* [EXERCISE GOAL] Extract the lines that hold the string "lying".

-- begin --

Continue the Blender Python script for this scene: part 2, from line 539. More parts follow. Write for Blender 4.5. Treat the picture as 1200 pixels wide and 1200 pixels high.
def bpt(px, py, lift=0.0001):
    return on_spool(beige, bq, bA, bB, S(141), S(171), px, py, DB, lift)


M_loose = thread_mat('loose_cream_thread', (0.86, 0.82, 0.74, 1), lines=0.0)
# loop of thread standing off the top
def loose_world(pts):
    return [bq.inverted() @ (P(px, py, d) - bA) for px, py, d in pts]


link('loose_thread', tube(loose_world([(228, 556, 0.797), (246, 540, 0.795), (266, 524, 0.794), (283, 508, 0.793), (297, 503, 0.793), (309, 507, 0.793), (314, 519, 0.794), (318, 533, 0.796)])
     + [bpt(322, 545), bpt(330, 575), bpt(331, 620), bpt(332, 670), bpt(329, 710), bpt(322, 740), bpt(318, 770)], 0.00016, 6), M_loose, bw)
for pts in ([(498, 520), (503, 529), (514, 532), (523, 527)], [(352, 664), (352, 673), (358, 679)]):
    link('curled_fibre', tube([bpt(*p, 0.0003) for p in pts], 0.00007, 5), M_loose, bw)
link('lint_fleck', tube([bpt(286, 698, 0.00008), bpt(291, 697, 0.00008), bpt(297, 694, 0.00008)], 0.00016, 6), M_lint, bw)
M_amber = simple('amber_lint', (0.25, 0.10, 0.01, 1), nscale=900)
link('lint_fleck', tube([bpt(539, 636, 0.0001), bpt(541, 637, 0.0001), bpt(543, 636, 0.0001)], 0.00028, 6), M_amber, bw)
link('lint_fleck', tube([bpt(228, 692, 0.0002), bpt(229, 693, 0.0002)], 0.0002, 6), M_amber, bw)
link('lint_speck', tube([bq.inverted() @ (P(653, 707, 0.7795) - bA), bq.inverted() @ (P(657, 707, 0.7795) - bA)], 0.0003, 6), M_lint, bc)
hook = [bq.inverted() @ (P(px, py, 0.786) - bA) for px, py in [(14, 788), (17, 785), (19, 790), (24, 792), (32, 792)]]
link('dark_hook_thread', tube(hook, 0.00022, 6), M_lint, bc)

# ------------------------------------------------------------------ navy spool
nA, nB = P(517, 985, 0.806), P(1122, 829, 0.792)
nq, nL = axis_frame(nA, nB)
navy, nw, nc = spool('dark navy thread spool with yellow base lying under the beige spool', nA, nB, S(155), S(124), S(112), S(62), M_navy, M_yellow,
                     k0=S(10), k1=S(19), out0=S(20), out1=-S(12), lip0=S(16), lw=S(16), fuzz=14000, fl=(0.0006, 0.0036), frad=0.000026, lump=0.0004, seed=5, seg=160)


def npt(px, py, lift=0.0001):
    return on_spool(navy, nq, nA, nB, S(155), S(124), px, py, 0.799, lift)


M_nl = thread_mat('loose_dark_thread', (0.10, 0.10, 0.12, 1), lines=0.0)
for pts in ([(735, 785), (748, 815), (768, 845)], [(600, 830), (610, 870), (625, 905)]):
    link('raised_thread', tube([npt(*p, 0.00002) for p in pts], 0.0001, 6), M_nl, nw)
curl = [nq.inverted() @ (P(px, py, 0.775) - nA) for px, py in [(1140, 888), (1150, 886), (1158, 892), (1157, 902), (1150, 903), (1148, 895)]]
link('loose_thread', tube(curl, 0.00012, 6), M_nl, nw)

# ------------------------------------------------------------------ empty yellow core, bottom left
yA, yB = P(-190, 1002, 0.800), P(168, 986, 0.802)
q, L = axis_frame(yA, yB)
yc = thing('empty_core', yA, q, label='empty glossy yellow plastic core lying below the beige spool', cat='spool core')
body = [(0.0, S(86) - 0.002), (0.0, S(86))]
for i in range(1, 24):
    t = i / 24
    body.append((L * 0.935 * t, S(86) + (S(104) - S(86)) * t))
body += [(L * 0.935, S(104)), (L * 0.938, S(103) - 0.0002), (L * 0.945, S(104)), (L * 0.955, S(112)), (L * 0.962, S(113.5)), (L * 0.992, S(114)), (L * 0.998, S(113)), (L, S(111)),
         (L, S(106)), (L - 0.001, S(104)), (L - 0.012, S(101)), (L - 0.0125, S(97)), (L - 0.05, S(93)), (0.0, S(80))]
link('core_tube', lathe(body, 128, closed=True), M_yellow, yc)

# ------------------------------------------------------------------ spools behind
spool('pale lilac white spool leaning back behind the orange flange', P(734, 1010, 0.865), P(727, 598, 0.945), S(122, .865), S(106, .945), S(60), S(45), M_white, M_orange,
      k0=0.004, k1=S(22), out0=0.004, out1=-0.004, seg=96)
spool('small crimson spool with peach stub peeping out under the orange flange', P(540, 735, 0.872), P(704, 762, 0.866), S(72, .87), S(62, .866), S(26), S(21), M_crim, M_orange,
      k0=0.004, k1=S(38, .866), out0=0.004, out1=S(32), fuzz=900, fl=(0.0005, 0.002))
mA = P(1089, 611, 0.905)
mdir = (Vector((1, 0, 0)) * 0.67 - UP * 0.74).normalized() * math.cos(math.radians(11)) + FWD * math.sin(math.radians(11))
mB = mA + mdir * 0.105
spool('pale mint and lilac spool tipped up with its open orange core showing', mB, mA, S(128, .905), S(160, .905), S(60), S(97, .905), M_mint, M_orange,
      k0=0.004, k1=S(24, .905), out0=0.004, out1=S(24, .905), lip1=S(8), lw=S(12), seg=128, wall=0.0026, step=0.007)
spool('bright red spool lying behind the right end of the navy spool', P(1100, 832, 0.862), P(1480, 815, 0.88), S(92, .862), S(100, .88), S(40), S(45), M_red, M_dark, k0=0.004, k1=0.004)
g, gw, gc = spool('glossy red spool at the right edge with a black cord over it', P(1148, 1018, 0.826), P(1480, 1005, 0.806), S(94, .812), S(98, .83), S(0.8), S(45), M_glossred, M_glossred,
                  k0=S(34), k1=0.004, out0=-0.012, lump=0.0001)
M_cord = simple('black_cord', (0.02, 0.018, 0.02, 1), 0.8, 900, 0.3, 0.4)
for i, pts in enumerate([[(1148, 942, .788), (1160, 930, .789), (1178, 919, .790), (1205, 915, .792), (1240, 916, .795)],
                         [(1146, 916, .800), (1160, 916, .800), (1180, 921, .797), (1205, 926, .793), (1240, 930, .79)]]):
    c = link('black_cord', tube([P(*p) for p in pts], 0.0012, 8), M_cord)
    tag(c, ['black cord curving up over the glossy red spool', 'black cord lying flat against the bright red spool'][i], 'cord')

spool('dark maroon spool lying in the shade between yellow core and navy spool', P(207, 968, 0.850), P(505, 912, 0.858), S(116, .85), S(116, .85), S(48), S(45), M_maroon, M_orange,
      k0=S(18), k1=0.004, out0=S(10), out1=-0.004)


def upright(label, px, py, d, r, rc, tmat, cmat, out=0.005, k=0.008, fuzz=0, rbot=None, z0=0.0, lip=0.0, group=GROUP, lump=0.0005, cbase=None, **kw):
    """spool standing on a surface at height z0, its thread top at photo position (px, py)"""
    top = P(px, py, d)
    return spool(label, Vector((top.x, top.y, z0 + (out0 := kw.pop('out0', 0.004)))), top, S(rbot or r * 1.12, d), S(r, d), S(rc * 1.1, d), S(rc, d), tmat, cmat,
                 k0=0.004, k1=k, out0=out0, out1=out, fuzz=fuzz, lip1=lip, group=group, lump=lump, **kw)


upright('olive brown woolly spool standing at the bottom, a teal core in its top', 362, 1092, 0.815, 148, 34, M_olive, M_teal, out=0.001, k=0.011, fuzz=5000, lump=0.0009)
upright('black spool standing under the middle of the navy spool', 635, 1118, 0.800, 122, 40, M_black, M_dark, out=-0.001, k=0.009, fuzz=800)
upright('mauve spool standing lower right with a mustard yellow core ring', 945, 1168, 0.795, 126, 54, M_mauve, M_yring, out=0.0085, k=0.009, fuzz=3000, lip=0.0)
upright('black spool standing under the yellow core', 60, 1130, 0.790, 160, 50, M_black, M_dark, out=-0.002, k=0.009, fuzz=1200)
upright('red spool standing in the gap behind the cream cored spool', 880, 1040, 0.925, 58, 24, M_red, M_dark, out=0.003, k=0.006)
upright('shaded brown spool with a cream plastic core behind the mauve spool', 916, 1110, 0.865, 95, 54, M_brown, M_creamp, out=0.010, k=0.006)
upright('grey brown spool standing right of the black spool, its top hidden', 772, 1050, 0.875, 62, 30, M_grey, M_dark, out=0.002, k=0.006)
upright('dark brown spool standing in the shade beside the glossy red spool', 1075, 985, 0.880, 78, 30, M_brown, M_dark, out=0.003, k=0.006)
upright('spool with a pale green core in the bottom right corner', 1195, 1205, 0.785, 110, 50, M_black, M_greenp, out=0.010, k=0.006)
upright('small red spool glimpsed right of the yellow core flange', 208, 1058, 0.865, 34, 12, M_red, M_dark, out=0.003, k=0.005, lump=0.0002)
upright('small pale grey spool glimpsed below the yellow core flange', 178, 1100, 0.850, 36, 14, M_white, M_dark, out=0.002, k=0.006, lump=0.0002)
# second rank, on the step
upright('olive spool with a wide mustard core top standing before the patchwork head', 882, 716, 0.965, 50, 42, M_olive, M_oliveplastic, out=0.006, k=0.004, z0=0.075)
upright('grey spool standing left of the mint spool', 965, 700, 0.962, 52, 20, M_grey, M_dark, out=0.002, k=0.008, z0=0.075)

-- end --

* [THE ANSWER]
navy, nw, nc = spool('dark navy thread spool with yellow base lying under the beige spool', nA, nB, S(155), S(124), S(112), S(62), M_navy, M_yellow,
yc = thing('empty_core', yA, q, label='empty glossy yellow plastic core lying below the beige spool', cat='spool core')
spool('bright red spool lying behind the right end of the navy spool', P(1100, 832, 0.862), P(1480, 815, 0.88), S(92, .862), S(100, .88), S(40), S(45), M_red, M_dark, k0=0.004, k1=0.004)
    tag(c, ['black cord curving up over the glossy red spool', 'black cord lying flat against the bright red spool'][i], 'cord')
spool('dark maroon spool lying in the shade between yellow core and navy spool', P(207, 968, 0.850), P(505, 912, 0.858), S(116, .85), S(116, .85), S(48), S(45), M_maroon, M_orange,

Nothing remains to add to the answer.